■ Records from a data collection:

========================

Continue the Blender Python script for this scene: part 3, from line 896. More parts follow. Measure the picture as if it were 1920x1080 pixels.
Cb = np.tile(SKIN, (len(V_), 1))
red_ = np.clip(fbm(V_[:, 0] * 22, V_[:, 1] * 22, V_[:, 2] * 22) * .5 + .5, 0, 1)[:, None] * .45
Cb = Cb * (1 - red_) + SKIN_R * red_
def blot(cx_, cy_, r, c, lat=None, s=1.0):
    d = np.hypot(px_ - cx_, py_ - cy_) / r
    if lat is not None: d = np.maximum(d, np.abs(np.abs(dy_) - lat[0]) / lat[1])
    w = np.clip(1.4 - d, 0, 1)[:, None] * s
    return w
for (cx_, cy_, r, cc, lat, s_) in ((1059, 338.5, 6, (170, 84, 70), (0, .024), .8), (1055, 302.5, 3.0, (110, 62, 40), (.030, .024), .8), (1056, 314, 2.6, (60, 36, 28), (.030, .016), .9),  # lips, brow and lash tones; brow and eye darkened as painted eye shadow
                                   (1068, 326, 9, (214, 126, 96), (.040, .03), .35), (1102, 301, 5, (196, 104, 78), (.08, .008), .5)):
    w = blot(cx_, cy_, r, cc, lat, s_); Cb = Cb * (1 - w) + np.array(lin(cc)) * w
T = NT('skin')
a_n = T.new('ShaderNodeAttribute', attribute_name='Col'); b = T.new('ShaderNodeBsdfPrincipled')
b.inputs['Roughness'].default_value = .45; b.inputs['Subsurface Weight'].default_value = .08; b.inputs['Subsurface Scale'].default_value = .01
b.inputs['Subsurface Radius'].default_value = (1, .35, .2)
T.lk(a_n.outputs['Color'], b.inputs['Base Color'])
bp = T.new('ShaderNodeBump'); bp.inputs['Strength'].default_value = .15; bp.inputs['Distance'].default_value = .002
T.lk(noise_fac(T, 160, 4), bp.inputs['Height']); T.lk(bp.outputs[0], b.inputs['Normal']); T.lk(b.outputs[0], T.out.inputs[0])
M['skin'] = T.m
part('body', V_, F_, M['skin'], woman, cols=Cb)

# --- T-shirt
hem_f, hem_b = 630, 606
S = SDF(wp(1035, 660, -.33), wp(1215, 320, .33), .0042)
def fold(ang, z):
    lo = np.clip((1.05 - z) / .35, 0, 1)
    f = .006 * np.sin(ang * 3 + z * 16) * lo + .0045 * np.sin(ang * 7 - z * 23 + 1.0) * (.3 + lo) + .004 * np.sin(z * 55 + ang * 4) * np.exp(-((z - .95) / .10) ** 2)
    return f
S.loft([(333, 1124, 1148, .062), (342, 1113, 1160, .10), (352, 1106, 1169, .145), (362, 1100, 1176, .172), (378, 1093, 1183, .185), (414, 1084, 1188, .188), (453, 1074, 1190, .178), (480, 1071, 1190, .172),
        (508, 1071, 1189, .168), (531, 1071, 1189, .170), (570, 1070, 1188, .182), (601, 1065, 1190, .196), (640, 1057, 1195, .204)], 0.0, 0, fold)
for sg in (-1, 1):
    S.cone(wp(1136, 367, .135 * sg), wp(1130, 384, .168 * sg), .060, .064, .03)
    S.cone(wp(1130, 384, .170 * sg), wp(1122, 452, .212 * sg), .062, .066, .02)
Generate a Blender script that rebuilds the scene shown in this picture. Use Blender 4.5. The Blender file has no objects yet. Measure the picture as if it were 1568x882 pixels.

========================

■ WHAT IS NEEDED:
Collect the complete line wherever the string "were" appears in the records.

■ EXERCISE OUTPUT:
Continue the Blender Python script for this scene: part 3, from line 896. More parts follow. Measure the picture as if it were 1920x1080 pixels.
Generate a Blender script that rebuilds the scene shown in this picture. Use Blender 4.5. The Blender file has no objects yet. Measure the picture as if it were 1568x882 pixels.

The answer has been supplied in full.